When should one be conservative? When the situation is so excellent, so desireable, that it shoud be preserved against change. And when has it ever been thus?

They don’t teach our children much about the labor movement in America, its kind of embarrassing to have brand names like Ford associated with brutal repression. But it happened, most posters here are educated enough to know it.

And the conservatives? Go slow, can’t hinder the growth of business, can’t foster socialism/communism.

And when, finally, after a hundred years of meaningless “freedom” black America stood up for its own, where were the conservatives.

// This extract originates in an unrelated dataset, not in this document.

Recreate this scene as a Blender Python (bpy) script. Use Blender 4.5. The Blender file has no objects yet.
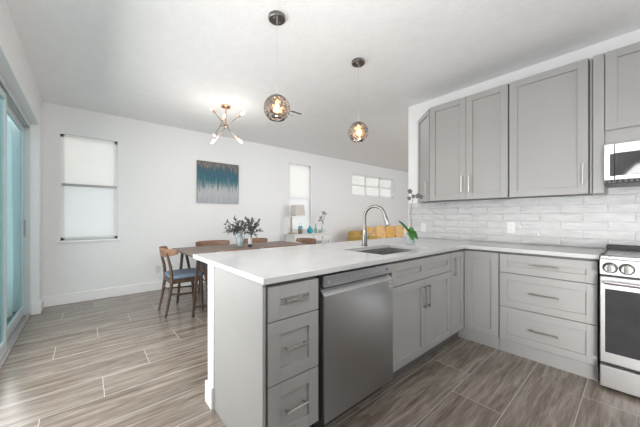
import bpy, bmesh, math, random
from math import radians as R, sin, cos, pi
from mathutils import Vector, Matrix
random.seed(7)
S = bpy.context.scene
COL = S.collection

# ------------------------------------------------------------------ camera, world, light, exposure
cd = bpy.data.cameras.new('camera'); cam = bpy.data.objects.new('camera', cd); COL.objects.link(cam)
cam.location = (0, 0, 1.185); cam.rotation_euler = (R(90), 0, R(49.262 - 90))
cd.sensor_width = 36; cd.lens = 273.22 * 36 / 640; cd.shift_y = 0.00555; cd.clip_start = 0.05
S.camera = cam
S.view_settings.view_transform = 'Standard'; S.view_settings.look = 'None'
S.view_settings.gamma = 1; S.view_settings.use_curve_mapping = False
S.view_settings.exposure = 0.0
S.cycles.max_bounces = 10; S.cycles.diffuse_bounces = 6; S.cycles.glossy_bounces = 4
S.cycles.transmission_bounces = 8; S.cycles.transparent_max_bounces = 12
S.cycles.sample_clamp_indirect = 6

w = bpy.data.worlds.new('world'); S.world = w; w.use_nodes = True
bg = w.node_tree.nodes['Background']; bg.inputs[0].default_value = (1.0, 1.0, 1.0, 1); bg.inputs[1].default_value = 2.0

def area(name, loc, target, sx, sy, power, color=(1, 1, 1), spread=180):
    l = bpy.data.lights.new(name, 'AREA'); l.shape = 'RECTANGLE'; l.size = sx; l.size_y = sy
    l.energy = power; l.color = color; l.spread = R(spread)
    o = bpy.data.objects.new(name, l); COL.objects.link(o); o.location = loc
    o.rotation_euler = (Vector(target) - Vector(loc)).to_track_quat('-Z', 'Y').to_euler()
    return o
# daylight: sliding door on the left, then added fill lamps
area('slider_daylight', (-0.29, 2.45, 1.12), (2.2, 2.45, 0.45), 2.5, 1.7, 53, (1.0, 0.98, 0.965))
area('side_daylight', (-0.34, -1.1, 0.62), (2.8, 0.12, 0.62), 1.8, 0.9, 23, (1.0, 0.998, 0.99), 48)
area('rear_fill', (0.8, -2.4, 1.5), (1.6, 3, 2.2), 2.4, 1.8, 14, (1.0, 0.998, 0.99))  # added fill for cabinets and ceiling; the rear wall has no window
area('living_fill', (6.4, -2.2, 1.5), (5.2, 5, 2.9), 3.5, 2.0, 150, (0.98, 0.99, 1.0))  # added lamp hidden behind the kitchen wall, brightens far wall and ceiling
area('left_wall_fill', (2.7, -1.6, 2.35), (-0.4, 2.4, 2.3), 1.2, 0.4, 17, (1, 0.995, 0.99))  # added lamp out of view, lifts the left wall and dining side
# added fill lamps: one aimed up at the ceiling, one down over dining
area('ceiling_fill', (0.35, 0.1, 1.65), (0.8, 1.2, 2.7), 0.8, 0.8, 30, (1, 0.998, 0.995))
area('dining_fill', (3.9, 3.1, 2.66), (3.9, 3.1, 0), 3.0, 1.6, 14, (1, 0.995, 0.99))

# ------------------------------------------------------------------ materials
def new_mat(name):
    m = bpy.data.materials.new(name); m.use_nodes = True
    nt = m.node_tree; b = nt.nodes['Principled BSDF']
    return m, nt, b
def N(nt, t, **k):
    n = nt.nodes.new(t)
    for a, v in k.items(): setattr(n, a, v)
    return n
def math_n(nt, op, a, b=None, c=None):
    n = nt.nodes.new('ShaderNodeMath'); n.operation = op
    for i, v in enumerate((a, b, c)):
        if v is None: continue
        if isinstance(v, (int, float)): n.inputs[i].default_value = v
        else: nt.links.new(v, n.inputs[i])
    return n.outputs[0]
def ramp(nt, fac, stops):
    n = nt.nodes.new('ShaderNodeValToRGB'); e = n.color_ramp.elements
    while len(e) > 1: e.remove(e[-1])
    e[0].position = stops[0][0]; e[0].color = (*stops[0][1], 1)
    for p_, c_ in stops[1:]:
        x = e.new(p_); x.color = (*c_, 1)
    nt.links.new(fac, n.inputs[0]); return n.outputs[0]
def mat(name, col, rough=0.5, metal=0.0, noise=0.04, scale=12, bump=0.0, bscale=60, stretch=(1, 1, 1), coat=0.0, **kw):
    m, nt, b = new_mat(name)
    tc = N(nt, 'ShaderNodeTexCoord'); mp = N(nt, 'ShaderNodeMapping'); mp.inputs['Scale'].default_value = stretch
    nt.links.new(tc.outputs['Object'], mp.inputs[0])
    nz = N(nt, 'ShaderNodeTexNoise'); nz.inputs['Scale'].default_value = scale; nz.inputs['Detail'].default_value = 5
    nt.links.new(mp.outputs[0], nz.inputs['Vector'])
    lo = tuple(max(0, c * (1 - noise)) for c in col); hi = tuple(min(1, c * (1 + noise)) for c in col)
    nt.links.new(ramp(nt, nz.outputs[0], [(0.3, lo), (0.7, hi)]), b.inputs['Base Color'])
    b.inputs['Roughness'].default_value = rough; b.inputs['Metallic'].default_value = metal
    b.inputs['Coat Weight'].default_value = coat
    if bump:
        n2 = N(nt, 'ShaderNodeTexNoise'); n2.inputs['Scale'].default_value = bscale; n2.inputs['Detail'].default_value = 3
        nt.links.new(mp.outputs[0], n2.inputs['Vector'])
        bp = N(nt, 'ShaderNodeBump'); bp.inputs['Strength'].default_value = bump; bp.inputs['Distance'].default_value = 0.004
        nt.links.new(n2.outputs[0], bp.inputs['Height']); nt.links.new(bp.outputs[0], b.inputs['Normal'])
    for k_, v_ in kw.items(): b.inputs[k_.replace('_', ' ')].default_value = v_
    return m

M = {}
M['wall'] = mat('white_wall_paint', (0.78, 0.785, 0.79), 0.6, noise=0.01, bump=0.08, bscale=120)
M['ceiling'] = mat('textured_ceiling_paint', (0.86, 0.86, 0.865), 0.8, noise=0.02, bump=0.55, bscale=55)
M['trim'] = mat('white_trim_paint', (0.84, 0.84, 0.84), 0.35, noise=0.01)
M['cab'] = mat('grey_cabinet_lacquer', (0.335, 0.330, 0.322), 0.38, noise=0.02, scale=4)
M['cab_in'] = mat('shade_darkened_carcass', (0.12, 0.12, 0.118), 0.5, noise=0.02)  # carcass darkened so the seams between fronts read as shade
M['dark'] = mat('black_shadow_gap', (0.02, 0.02, 0.02), 0.7)
M['steel'] = mat('brushed_stainless_steel', (0.50, 0.50, 0.50), 0.27, 1.0, noise=0.05, scale=6, stretch=(1, 1, 60), bump=0.0)
M['dwsteel'] = mat('dark_stainless_steel', (0.40, 0.405, 0.415), 0.28, 1.0, noise=0.02, scale=3, stretch=(30, 30, 1))
M['bright_steel'] = mat('bright_stainless_steel', (0.72, 0.72, 0.72), 0.38, 1.0, noise=0.03, scale=6, stretch=(1, 1, 50))
M['nickel'] = mat('brushed_nickel', (0.48, 0.47, 0.455), 0.30, 1.0, noise=0.03)
M['faucet'] = mat('satin_stainless_faucet', (0.27, 0.265, 0.255), 0.24, 1.0, noise=0.02)
M['chrome'] = mat('chrome', (0.85, 0.85, 0.86), 0.12, 1.0, noise=0.01)
M['bronze'] = mat('dark_nickel_canopy', (0.22, 0.21, 0.20), 0.35, 1.0)
M['gold'] = mat('brushed_copper_gold', (0.80, 0.50, 0.30), 0.25, 1.0)
M['rod'] = mat('dark_antique_brass', (0.30, 0.25, 0.20), 0.35, 1.0)
M['black_glass'] = mat('black_oven_glass', (0.035, 0.035, 0.037), 0.06, 0.0, noise=0.1, coat=0.5)
M['black'] = mat('black_plastic', (0.03, 0.03, 0.03), 0.4)
M['greyplastic'] = mat('grey_plastic', (0.35, 0.35, 0.35), 0.4)
M['whiteplastic'] = mat('white_plastic', (0.66, 0.66, 0.65), 0.3, noise=0.005)
M['white_lacquer'] = mat('white_furniture_lacquer', (0.74, 0.74, 0.73), 0.4, noise=0.02)
M['seat'] = mat('blue_grey_seat_fabric', (0.15, 0.19, 0.25), 0.9, noise=0.18, scale=90, bump=0.4, bscale=300)
M['mustard'] = mat('mustard_fabric', (0.66, 0.40, 0.13), 0.9, noise=0.15, scale=25, bump=0.5, bscale=60)
M['tan'] = mat('tan_fabric', (0.70, 0.47, 0.22), 0.9, noise=0.18, scale=20, bump=0.5, bscale=50)
M['mustard_deep'] = mat('ochre_sofa_fabric', (0.52, 0.34, 0.10), 0.9, noise=0.12, scale=25, bump=0.4, bscale=80)
M['shade'] = mat('linen_lamp_shade', (0.62, 0.58, 0.54), 0.8, noise=0.06, scale=120)
M['brass'] = mat('aged_brass', (0.33, 0.24, 0.12), 0.3, 1.0)
M['teal'] = mat('teal_glazed_glass', (0.0, 0.33, 0.42), 0.1, noise=0.1, coat=0.6)
M['greenglass'] = mat('pale_green_glass', (0.32, 0.50, 0.42), 0.08, noise=0.1, Alpha=0.75)
M['clearglass'] = mat('pale_clear_glass', (0.66, 0.72, 0.70), 0.08, noise=0.05, Alpha=0.5)
M['orchidpot'] = mat('pale_blue_glass_pot', (0.50, 0.58, 0.60), 0.12, noise=0.08, Alpha=0.85)
M['soil'] = mat('bark_potting_mix', (0.10, 0.07, 0.045), 0.95, noise=0.4, scale=70, bump=1, bscale=90)
M['leaf'] = mat('glossy_green_leaf', (0.045, 0.17, 0.025), 0.3, noise=0.35, scale=25)
M['leaf_dark'] = mat('dark_green_leaf', (0.02, 0.055, 0.025), 0.35, noise=0.3, scale=30)
M['stem'] = mat('grey_green_stem', (0.20, 0.19, 0.16), 0.6, noise=0.2)
M['petal'] = mat('pale_grey_petal', (0.17, 0.155, 0.16), 0.6, noise=0.3, scale=60)
M['olive'] = mat('dusky_eucalyptus_leaf', (0.12, 0.13, 0.125), 0.7, noise=0.5, scale=40)
M['twig'] = mat('brown_twig', (0.10, 0.075, 0.06), 0.8, noise=0.2)
M['concrete'] = mat('patio_concrete', (0.55, 0.58, 0.58), 0.9, noise=0.1, scale=8)
M['icon'] = mat('light_grey_print', (0.55, 0.55, 0.55), 0.5)
M['backdrop'] = mat('pale_teal_view_backdrop', (0.74, 0.84, 0.86), 0.9, noise=0.12, scale=6, stretch=(3, 3, 0.4))
M['slider_frame'] = mat('pale_grey_aluminium_frame', (0.56, 0.62, 0.63), 0.4, noise=0.02)
M['vaseblue'] = mat('pale_blue_reactive_glaze', (0.46, 0.54, 0.57), 0.2, noise=0.3, scale=18, stretch=(1, 1, 0.5), coat=0.4)

def counter_mat():
    m, nt, b = new_mat('white_quartz')
    tc = N(nt, 'ShaderNodeTexCoord')
    nz = N(nt, 'ShaderNodeTexNoise'); nz.inputs['Scale'].default_value = 2.2; nz.inputs['Detail'].default_value = 8; nz.inputs['Distortion'].default_value = 1.2
    nt.links.new(tc.outputs['Object'], nz.inputs['Vector'])
    nt.links.new(ramp(nt, nz.outputs[0], [(0.3, (0.46, 0.465, 0.47)), (0.5, (0.50, 0.50, 0.50)), (0.7, (0.52, 0.52, 0.515))]), b.inputs['Base Color'])
    b.inputs['Roughness'].default_value = 0.14; b.inputs['IOR'].default_value = 1.5
    return m
M['quartz'] = counter_mat()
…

Well, its important to protect state’s rights here, can’t let the Feds dictate social policy, gradual integration and change, that’s the ticket. Go slow.

(I remember Dick Gregorys priceless line: “Get your foot off my grandmothers neck! NOW, Goddammit, not one damn toe at a time!”)

As for Republicanism as a party, it has deteriorated drasticly in my lifetime, from the likes of Barry Goldwater to, God help us, Trent Lott and Phil Gramm. There was an element of Republicanism that recognized the neccesity and the value of social change, and sought only prudence, not obstruction. They are gone, vanished, and the party is in the thrall of bitter cynics like Gingrich, Atwater, and Delay. They cravenly suck up to religious bigots like Falwell and Robertson, without the detestable support of such as these the Republican Party would collapse.

The Karl Rove “No rules in a knife fight” attitude has become predominant in the Republican Party. Is cynicism evil? Perhaps not, but it is a distinction hardly worth making.

ELucy, you are as usual, spot on. I particularly liked the Rove “no rules in a knife fight” remark. Lee Atwater had a deathbed repentence, but the Cold Civil War started by Reagan has embittered a generation, which it was intended to do in order to depress voter turnout with increased disgust. What is going to happen when/if the Republican hierarchy has its way? They will factionalize and fight among themselves really ugly.

I still waiting for a uniter, not a divider.